Aside from the converse of the above (i.e. information hoarding / keeping employees in the dark), what specific factors might work in the reverse direction to inhibit and flatten the learning curve? A few that come to mind include:
- NIH: Not-Invented-Here has been a bane to every organization since the first tribe re-invented the wheel. There is no better distinction between being a manager and being a leader than this: it takes a leader to overcome NIH syndrome. Not being open to new ideas and practices is a sure path to a perpetually flat learning curve.
- Risk Avoidance, versus Risk Management: Too often the knee-jerk response to risk is 100% risk avoidance at all costs, an impossible task, and a certain learning curve killer. Every aspect of your business is subject to varying levels of risk at all times – your job is not to entirely eliminate them, but to assess and quantify their magnitude and variability, and then to employ various risk management strategies as appropriate – anything from insurance to outsourcing, from inventory policy to warning flags and alerts, from cyber threat detection to portfolio level risk analysis.
- Post-mortems that neglect to focus on what was learned, but only on what went wrong and who’s to blame.
- Viewing the training budget as an expense to be minimized, and development and training as more of an afterthought or a tick-in-the-box, rather than a learning “contract” as part of performance management.

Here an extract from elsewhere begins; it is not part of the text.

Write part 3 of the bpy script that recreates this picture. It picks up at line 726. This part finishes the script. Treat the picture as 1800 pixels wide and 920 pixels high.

As for mentoring, I think it’s remarkable that 18 year-olds today are so open to the idea. I don’t believe the term, or my first true mentor, entered my life until my late thirties. Although to be honest I have to admit that, despite the positive impact it would have had on my early college self, I was likely too much of a go-it-alone, do-it-all-myself person at that age to have much benefited from someone’s efforts on my behalf. It’s not so much about lack of teamwork, but about being willing to have someone you trust with your best interests at heart to give it to you straight-up and unadulterated. Come to think of it, organizational mentorship couldn’t hurt either – external board members and consultants constantly challenging your assumptions and strategies. Maybe mentorship is the number one factor affecting the steepness of the organizational learning curve as well – the one core competency and differentiator under your control.